-- START GIVEN MATERIAL --

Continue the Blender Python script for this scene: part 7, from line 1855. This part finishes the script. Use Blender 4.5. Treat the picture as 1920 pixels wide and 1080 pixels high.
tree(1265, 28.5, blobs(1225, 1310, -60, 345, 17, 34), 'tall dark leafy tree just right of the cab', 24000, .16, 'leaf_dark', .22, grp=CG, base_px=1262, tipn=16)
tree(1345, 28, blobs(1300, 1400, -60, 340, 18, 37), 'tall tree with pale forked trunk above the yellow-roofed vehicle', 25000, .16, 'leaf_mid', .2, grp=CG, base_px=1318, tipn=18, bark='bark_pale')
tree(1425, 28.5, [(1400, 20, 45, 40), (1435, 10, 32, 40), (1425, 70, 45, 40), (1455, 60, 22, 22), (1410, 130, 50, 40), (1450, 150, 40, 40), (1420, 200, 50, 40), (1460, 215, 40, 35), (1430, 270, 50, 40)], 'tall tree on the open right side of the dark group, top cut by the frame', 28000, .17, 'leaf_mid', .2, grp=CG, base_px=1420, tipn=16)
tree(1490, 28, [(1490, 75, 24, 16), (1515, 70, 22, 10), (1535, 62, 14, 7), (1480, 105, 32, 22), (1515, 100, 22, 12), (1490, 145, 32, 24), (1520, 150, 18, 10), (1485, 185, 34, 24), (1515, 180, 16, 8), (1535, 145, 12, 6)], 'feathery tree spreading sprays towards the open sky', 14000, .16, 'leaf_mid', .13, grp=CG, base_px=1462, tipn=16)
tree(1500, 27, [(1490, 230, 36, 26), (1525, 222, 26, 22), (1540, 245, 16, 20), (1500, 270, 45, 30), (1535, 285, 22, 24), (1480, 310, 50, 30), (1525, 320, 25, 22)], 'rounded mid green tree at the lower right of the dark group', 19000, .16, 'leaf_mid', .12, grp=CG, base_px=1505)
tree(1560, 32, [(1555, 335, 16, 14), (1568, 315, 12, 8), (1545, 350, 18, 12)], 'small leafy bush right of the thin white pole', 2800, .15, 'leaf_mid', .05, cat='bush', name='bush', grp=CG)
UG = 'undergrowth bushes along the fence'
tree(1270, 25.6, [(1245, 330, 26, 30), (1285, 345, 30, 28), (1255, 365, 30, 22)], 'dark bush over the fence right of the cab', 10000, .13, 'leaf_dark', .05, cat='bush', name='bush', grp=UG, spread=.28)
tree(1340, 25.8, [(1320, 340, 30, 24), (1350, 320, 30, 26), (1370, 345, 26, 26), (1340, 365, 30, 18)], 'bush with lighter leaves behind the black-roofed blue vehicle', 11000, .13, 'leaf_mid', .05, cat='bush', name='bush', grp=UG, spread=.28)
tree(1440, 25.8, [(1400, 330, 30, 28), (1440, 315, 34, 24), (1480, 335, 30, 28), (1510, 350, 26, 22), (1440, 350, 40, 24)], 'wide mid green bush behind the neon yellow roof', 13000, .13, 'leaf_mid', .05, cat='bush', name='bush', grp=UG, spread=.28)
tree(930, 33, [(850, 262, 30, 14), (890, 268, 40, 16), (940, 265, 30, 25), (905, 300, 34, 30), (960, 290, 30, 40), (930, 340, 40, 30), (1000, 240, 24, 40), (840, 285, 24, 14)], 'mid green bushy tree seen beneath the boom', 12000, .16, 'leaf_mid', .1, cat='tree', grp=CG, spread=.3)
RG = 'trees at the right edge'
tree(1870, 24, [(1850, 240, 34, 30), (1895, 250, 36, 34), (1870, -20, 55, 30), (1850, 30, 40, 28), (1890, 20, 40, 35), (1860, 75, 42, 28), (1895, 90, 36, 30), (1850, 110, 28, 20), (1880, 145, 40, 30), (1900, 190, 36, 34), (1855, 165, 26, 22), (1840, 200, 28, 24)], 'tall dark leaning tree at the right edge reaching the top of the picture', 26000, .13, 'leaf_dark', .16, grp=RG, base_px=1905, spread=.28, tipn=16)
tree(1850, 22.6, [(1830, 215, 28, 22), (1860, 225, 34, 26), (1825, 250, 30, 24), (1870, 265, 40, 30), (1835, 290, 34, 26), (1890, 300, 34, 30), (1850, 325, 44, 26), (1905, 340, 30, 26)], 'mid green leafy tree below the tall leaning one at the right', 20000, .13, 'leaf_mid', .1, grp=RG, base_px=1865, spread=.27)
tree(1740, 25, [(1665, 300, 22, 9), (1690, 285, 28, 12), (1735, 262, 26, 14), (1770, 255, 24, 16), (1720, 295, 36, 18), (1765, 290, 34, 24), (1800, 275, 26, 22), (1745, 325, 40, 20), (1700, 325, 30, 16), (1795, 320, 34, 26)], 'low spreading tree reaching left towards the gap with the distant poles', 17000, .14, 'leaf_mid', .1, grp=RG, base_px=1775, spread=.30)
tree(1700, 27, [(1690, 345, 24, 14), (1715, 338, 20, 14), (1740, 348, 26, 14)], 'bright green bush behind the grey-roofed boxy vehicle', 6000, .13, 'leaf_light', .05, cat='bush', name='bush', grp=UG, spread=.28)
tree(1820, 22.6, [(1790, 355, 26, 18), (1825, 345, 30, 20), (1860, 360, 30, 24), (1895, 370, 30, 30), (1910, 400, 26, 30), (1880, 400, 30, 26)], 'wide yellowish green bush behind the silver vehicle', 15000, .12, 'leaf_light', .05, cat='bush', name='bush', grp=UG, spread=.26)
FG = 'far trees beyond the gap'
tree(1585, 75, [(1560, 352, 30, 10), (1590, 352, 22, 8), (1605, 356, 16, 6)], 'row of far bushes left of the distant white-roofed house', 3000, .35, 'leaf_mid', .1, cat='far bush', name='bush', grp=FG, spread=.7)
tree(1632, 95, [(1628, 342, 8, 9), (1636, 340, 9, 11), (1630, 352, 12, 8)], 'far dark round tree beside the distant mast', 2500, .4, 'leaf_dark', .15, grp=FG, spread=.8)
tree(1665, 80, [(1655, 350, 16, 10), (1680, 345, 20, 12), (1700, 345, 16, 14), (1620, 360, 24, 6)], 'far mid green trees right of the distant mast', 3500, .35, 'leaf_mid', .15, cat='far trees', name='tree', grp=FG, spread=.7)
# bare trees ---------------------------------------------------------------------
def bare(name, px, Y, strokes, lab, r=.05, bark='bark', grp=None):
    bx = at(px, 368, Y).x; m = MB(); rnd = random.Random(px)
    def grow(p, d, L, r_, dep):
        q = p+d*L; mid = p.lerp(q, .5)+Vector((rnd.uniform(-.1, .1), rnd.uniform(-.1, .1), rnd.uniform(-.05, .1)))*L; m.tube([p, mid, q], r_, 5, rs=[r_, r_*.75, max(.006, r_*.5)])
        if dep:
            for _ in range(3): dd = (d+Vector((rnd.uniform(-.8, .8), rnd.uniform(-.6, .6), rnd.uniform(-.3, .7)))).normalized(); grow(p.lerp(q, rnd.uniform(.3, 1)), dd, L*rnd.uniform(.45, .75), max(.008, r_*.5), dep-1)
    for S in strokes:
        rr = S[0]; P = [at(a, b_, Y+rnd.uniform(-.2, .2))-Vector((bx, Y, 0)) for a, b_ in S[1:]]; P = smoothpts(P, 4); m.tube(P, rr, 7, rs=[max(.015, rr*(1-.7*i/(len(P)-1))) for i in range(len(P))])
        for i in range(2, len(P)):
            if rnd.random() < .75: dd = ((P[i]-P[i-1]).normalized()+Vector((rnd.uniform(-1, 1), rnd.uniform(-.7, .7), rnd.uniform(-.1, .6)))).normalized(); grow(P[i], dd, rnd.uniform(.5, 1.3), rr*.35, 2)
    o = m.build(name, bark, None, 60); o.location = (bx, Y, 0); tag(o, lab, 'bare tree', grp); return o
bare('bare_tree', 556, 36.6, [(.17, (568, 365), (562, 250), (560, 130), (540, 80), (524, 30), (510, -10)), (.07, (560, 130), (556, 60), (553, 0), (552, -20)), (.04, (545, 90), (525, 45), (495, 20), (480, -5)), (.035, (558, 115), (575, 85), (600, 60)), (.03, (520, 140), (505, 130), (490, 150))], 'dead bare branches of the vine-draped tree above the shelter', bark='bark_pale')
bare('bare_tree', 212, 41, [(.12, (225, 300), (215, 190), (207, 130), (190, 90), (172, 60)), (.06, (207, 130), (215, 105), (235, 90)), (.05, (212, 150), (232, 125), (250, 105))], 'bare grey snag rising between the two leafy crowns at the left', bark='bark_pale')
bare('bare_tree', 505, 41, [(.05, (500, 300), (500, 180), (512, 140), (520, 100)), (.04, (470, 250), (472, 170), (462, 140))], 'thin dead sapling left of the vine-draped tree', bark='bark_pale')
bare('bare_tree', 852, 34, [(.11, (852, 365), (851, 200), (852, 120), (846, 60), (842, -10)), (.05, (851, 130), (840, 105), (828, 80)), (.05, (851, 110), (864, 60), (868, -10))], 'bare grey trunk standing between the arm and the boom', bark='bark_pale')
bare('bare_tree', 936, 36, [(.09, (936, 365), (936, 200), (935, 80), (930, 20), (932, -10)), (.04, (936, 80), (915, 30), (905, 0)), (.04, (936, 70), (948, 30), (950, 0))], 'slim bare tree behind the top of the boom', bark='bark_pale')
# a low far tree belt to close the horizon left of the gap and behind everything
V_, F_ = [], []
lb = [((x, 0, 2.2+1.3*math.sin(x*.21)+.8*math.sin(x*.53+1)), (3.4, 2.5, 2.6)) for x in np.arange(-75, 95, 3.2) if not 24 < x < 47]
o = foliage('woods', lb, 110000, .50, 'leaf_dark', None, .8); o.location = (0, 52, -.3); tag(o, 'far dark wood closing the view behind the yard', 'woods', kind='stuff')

-- END GIVEN MATERIAL --

● TASK DESCRIPTION
Collect each line above holding the string "picture".

● ANSWER FOR THE TASK
Continue the Blender Python script for this scene: part 7, from line 1855. This part finishes the script. Use Blender 4.5. Treat the picture as 1920 pixels wide and 1080 pixels high.
tree(1870, 24, [(1850, 240, 34, 30), (1895, 250, 36, 34), (1870, -20, 55, 30), (1850, 30, 40, 28), (1890, 20, 40, 35), (1860, 75, 42, 28), (1895, 90, 36, 30), (1850, 110, 28, 20), (1880, 145, 40, 30), (1900, 190, 36, 34), (1855, 165, 26, 22), (1840, 200, 28, 24)], 'tall dark leaning tree at the right edge reaching the top of the picture', 26000, .13, 'leaf_dark', .16, grp=RG, base_px=1905, spread=.28, tipn=16)